Kate Farrington: LOCAL POETICS: WINGED & WHISPERED
Fort Point Arts Community Gallery/Boston, MA
www.fortpointarts.org
August/September 2006
Tamara Krendel’s curatorial project winged & whispered brings together five artists who are at various stages of their careers. This is her fourth group show choosing artists who practice what she terms “poetic realism,” which is mirrored in the subjects of the artwork, all from nature: sightless and wingless insects, Luna Moths pushing out their wings, wintering clouds of monarchs, empty nests, and a butterfly collection underneath a silent screened-in porch.
Subtexts proposed through the interplay between the paintings, sculpture, and installation is just one aspect of this engaging exhibition. This show succeeds because the dialogue it generates resonates beyond both the physical and conceptual boundaries of gallery space. The gallery is an extension of a mezzanine-level café in the middle of the Fort Point arts district in Boston. Its permeable setting provokes creative exchanges as evidenced by the formal opening (which included a live jazz presentation by The Krendel-Clark group). The informal gallery talk by participants, and the poetry reading by artist/poet Jenny Lawton Grassl.
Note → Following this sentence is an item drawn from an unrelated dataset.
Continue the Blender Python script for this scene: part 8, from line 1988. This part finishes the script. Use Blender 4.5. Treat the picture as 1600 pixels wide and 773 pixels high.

Maxine Yalovitz-Blankenship’s oil paintings employ symbolism about treasures from her life: paper birds from carnivals, nests, and keyholes that she elegantly described in her gallery talk.
Krendel’s luminous watercolors convey the same care and dedication it takes to raise moths for two years, which she did for primary research in her studio, foregoing even leaving for summer vacation. Riyo Hiroto’s tiny silver forms combined with wood express her desire to communicate in a technically very difficult and demanding format. The semi-abstract, heavily loaded oil paintings of Elizabeth Awalt play on the modernist grid, such as in two small works in which strokes of paint create a rough screen to separate us from the moth and dragonfly caught behind. Lawton Grassl’s Cornell-like box constructions house pinned-down lines of poetry, perhaps referencing her childhood memories.